KEYS CORAL RESTORATION GROUP GETS ‘LIFE-CHANGING’ DONATION FROM FORMER NFL TEAM CO-OWNER

a couple of people that are in the water
I.CARE’s Kylie Smith and Riley Garvey take notes on restoration efforts. TIFFANY DUONG/Keys Weekly

At the end of March, Mike Goldberg, co-founder of I.CARE and owner of Key Dives, got a call “out of the blue” from someone who’d seen him on CNN’s Hero of the Year Finale Show at the end of 2023. While I.CARE didn’t win the big prize, the platform did get them in front of some very important eyes.

“(The caller) is a marine science teacher in Jacksonville, Florida, and his wife represents a woman who oversees a foundation. His wife saw me on CNN, and the foundation wanted to get behind us,” he said.

The mystery caller asked Goldberg to come up with three projects he wants funded. “I didn’t think it was a real call; I thought it was a prank call,” Goldberg said.

Goldberg and Kylie Smith, his I.CARE co-founder, responded with tiers of funding that “shoot a little over” the $100,000 ballpark figure they were given to brainstorm around. Smith added, “We were dreaming big and dreaming little about ways we can make an impact in this community. So, we requested funding for three discrete projects, thinking we could start at least two of them with $100,000.”

The foundation wanted to ensure that funded projects would have longevity beyond the initial phase. Smith shared game plans, the history of the projects and the reasoning behind each. Goldberg assured them, “We’re ready. We know exactly what to do, we just need the money to do it.” 

“She’s in,” they were told.

Their benefactress turned out to be philanthropist Delores Barr Weaver, former co-owner of the Jacksonville Jaguars. Along with her husband J. Wayne, Weaver has invested hundreds of millions of dollars in Florida and its communities since they moved to the Sunshine State in 1993, benefiting everything from the arts and schools to the homeless and zoos. Now, through the Delores Barr Weaver Legacy Fund at the Community Foundation for Northeast Florida, Weaver will donate $650,000 to I.CARE over three years to fund all three I.CARE projects for double the amount of time requested. 

a woman sitting at a table with a plate of food
Delores Barr Weaver is a philanthropist and the former co-owner of the Jacksonville Jaguars. THE COMMUNITY FOUNDATION FOR NORTHEAST FLORIDA/Contributed

Smith said, “I was in tears. We got off the phone and, of course, Mike’s brain was going, ‘We gotta do this, and we gotta do this, and this,’ and I said, ‘Stop. Stop. Take 30 seconds and soak this in, because I can’t stop crying.’”

The donation will support two years of sponge restoration research and transplanting. Bobbi Renfro, known as “Sponge Bobbi” for her sponge restoration work, will lead ground-breaking research for ecosystem-wide restoration of sponges. Funding will locate healthy sponge populations in the Keys, create in-situ nurseries for sponges and transplant healthy sponge species onto the reef in degraded areas. This work has been field-tested for the last two years with I.CARE and Mote Marine Laboratory; now, Renfro will be the first in the world to attempt large-scale sponge restoration on the reef. 

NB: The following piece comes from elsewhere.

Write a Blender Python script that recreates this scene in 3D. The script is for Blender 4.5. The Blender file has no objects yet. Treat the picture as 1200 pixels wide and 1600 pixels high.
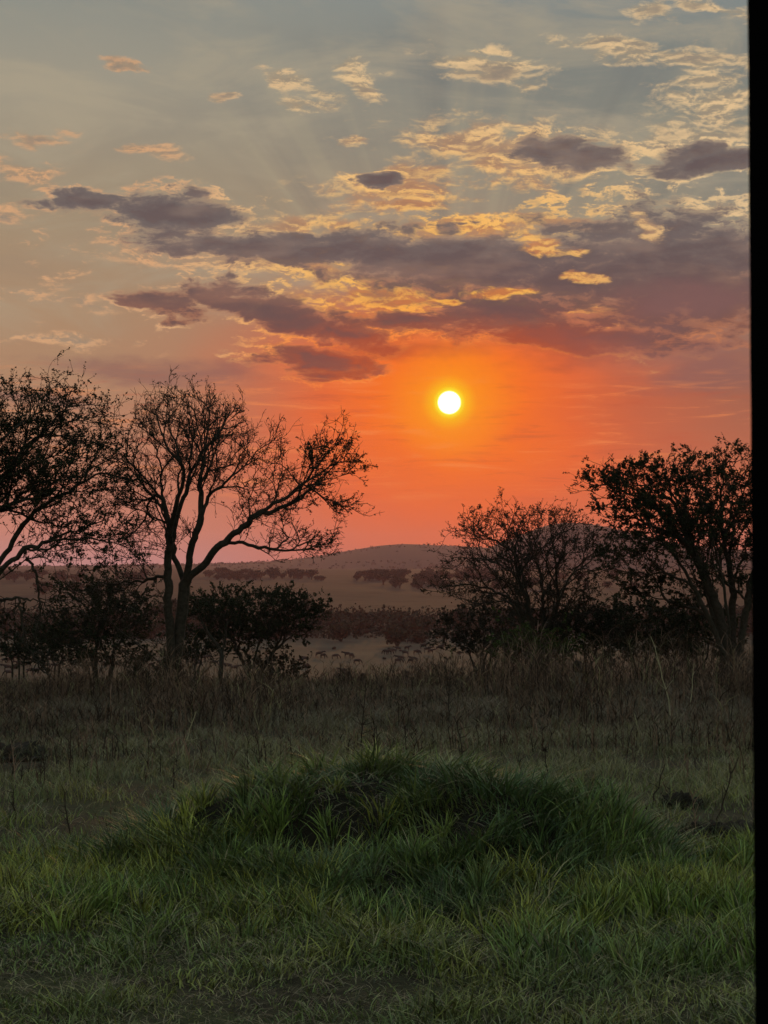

Funds will also go toward a year’s worth of coral propagation through corals of opportunity. Corals of opportunity are corals that have broken off the reef naturally, through wave action, storms, etc. I.CARE will collect these and use them as broodstock to create more corals for restoration. This will boost biodiversity, by bringing corals to different areas of the Keys, and resilience, because these corals are proven survivors. “With everything our reefs are facing right now, these corals are able to survive. So, bringing these in and distributing them into new places, it brings the science to a whole new level,” Smith said. Field-testing this during the 2023 summer heat wave by transplanting corals of opportunity, Goldberg cited a 70% survivorship for these “corals that are tough mothers.”

Dollars donated by Weaver will building a “blue economy” curriculum and outreach program for local schools. I.CARE wants to train, certify and educate school kids. “Let’s get them real hands-on, underwater, doing the work. We believe that’s the best way to ignite someone to become a marine scientist,” Goldberg said. After working with local students in Marathon, Smith realized many don’t know how to dive and don’t have opportunities to learn how. This project fills that void, Smith said. “To me, that was a no-brainer project to include.”

“I was impressed by the mission of I.CARE and inspired by their efforts to find more effective ways to restore coral reefs,” Weaver told the Weekly. “Their efforts to get recreational divers and high school and college students involved and committed as volunteers are commendable and important to the future of our reef ecosystem.”